▸ Data block:
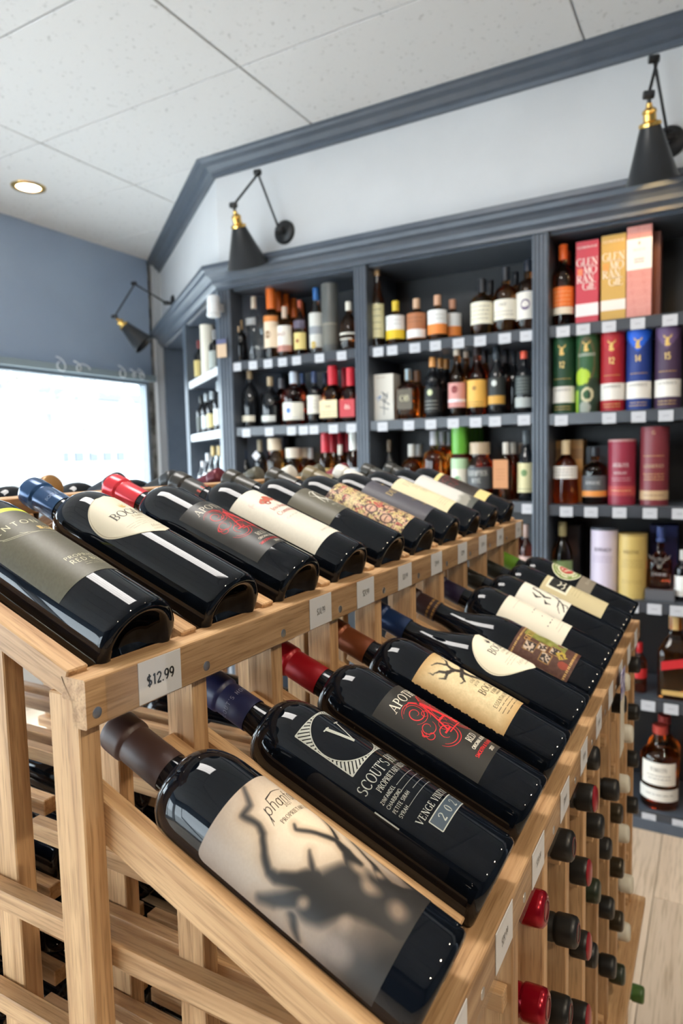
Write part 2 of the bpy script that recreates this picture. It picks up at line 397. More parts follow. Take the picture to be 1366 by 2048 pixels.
# soffit above the shelving, straight run then the angled run
wb = st(prism('wall_back', [(XR, YW), (P0.x, P0.y), (P0.x-.12*NA.x*3, P0.y-.36*NA.y), (P0.x+.2, YW+.40), (XR, YW+.40)], 2.39, ZT+.02, WALL))
q = Vector((-NA.x, -NA.y))*.38
wa = st(prism('wall_angled', [tuple(P0), tuple(PE), tuple(PE+q), tuple(P0+q)], 2.39, ZT+.02, WALL))
# window wall: bays of storefront glass under the blue-grey band
WZ0, WZ1, WY1 = .22, 2.115, 3.895
wl = st(box('wall_left', (XL-.16, YN-.1, WZ1+.035), (XL, 3.915, ZT+.02), BLUEW))
st(box('wall_left_sill', (XL-.16, YN-.1, FZ-.1), (XL, 3.915, WZ0), WALL))
st(box('wall_left_pier', (XL-.16, 3.965, FZ-.1), (XL+.005, PE.y+.45, ZT+.02), WALL))
prism('wall_left_return', [(XL, 3.965), (PE.x+.012, PE.y), (PE.x+.2, PE.y+.4), (XL, PE.y+.4)], FZ, ZT, WALL)['kind'] = 'structure'
st(box('trim_2', (XL-.12, 3.915, FZ), (XL-.03, 3.965, ZT), noisy('raw_edge', (.09, .085, .075), (.3, .29, .27), 14, .9)))
st(box('trim_3', (XL-.01, YN, WZ1-.005), (XL+.03, 3.93, WZ1+.04), C(150, 165, 172, .5)))
MUL = C(120, 130, 140, .4)
wys = [WY1, 1.75, -.25, -2.2, YN+.15]
for i in range(4):
    wn = st(empty('window_%d' % (i+1), (XL, (wys[i]+wys[i+1])/2, WZ0)))
    y1, y0 = wys[i], wys[i+1]
    box('frame', (XL-.10, y1-.03, WZ0), (XL-.02, y1, WZ1), MUL, wn); box('frame', (XL-.10, y0, WZ0), (XL-.02, y0+.03, WZ1), MUL, wn)
    box('frame', (XL-.10, y0+.03, WZ1-.03), (XL-.02, y1-.03, WZ1), MUL, wn); box('frame', (XL-.10, y0+.03, WZ0), (XL-.02, y1-.03, WZ0+.04), MUL, wn)
    box('pane', (XL-.066, y0+.03, WZ0+.04), (XL-.06, y1-.03, WZ1-.03), PANE, wn)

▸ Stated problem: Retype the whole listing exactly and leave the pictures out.

▸ Response below:
Write part 2 of the bpy script that recreates this picture. It picks up at line 397. More parts follow. Take the picture to be 1366 by 2048 pixels.
# soffit above the shelving, straight run then the angled run
wb = st(prism('wall_back', [(XR, YW), (P0.x, P0.y), (P0.x-.12*NA.x*3, P0.y-.36*NA.y), (P0.x+.2, YW+.40), (XR, YW+.40)], 2.39, ZT+.02, WALL))
q = Vector((-NA.x, -NA.y))*.38
wa = st(prism('wall_angled', [tuple(P0), tuple(PE), tuple(PE+q), tuple(P0+q)], 2.39, ZT+.02, WALL))
# window wall: bays of storefront glass under the blue-grey band
WZ0, WZ1, WY1 = .22, 2.115, 3.895
wl = st(box('wall_left', (XL-.16, YN-.1, WZ1+.035), (XL, 3.915, ZT+.02), BLUEW))
st(box('wall_left_sill', (XL-.16, YN-.1, FZ-.1), (XL, 3.915, WZ0), WALL))
st(box('wall_left_pier', (XL-.16, 3.965, FZ-.1), (XL+.005, PE.y+.45, ZT+.02), WALL))
prism('wall_left_return', [(XL, 3.965), (PE.x+.012, PE.y), (PE.x+.2, PE.y+.4), (XL, PE.y+.4)], FZ, ZT, WALL)['kind'] = 'structure'
st(box('trim_2', (XL-.12, 3.915, FZ), (XL-.03, 3.965, ZT), noisy('raw_edge', (.09, .085, .075), (.3, .29, .27), 14, .9)))
st(box('trim_3', (XL-.01, YN, WZ1-.005), (XL+.03, 3.93, WZ1+.04), C(150, 165, 172, .5)))
MUL = C(120, 130, 140, .4)
wys = [WY1, 1.75, -.25, -2.2, YN+.15]
for i in range(4):
    wn = st(empty('window_%d' % (i+1), (XL, (wys[i]+wys[i+1])/2, WZ0)))
    y1, y0 = wys[i], wys[i+1]
    box('frame', (XL-.10, y1-.03, WZ0), (XL-.02, y1, WZ1), MUL, wn); box('frame', (XL-.10, y0, WZ0), (XL-.02, y0+.03, WZ1), MUL, wn)
    box('frame', (XL-.10, y0+.03, WZ1-.03), (XL-.02, y1-.03, WZ1), MUL, wn); box('frame', (XL-.10, y0+.03, WZ0), (XL-.02, y1-.03, WZ0+.04), MUL, wn)
    box('pane', (XL-.066, y0+.03, WZ0+.04), (XL-.06, y1-.03, WZ1-.03), PANE, wn)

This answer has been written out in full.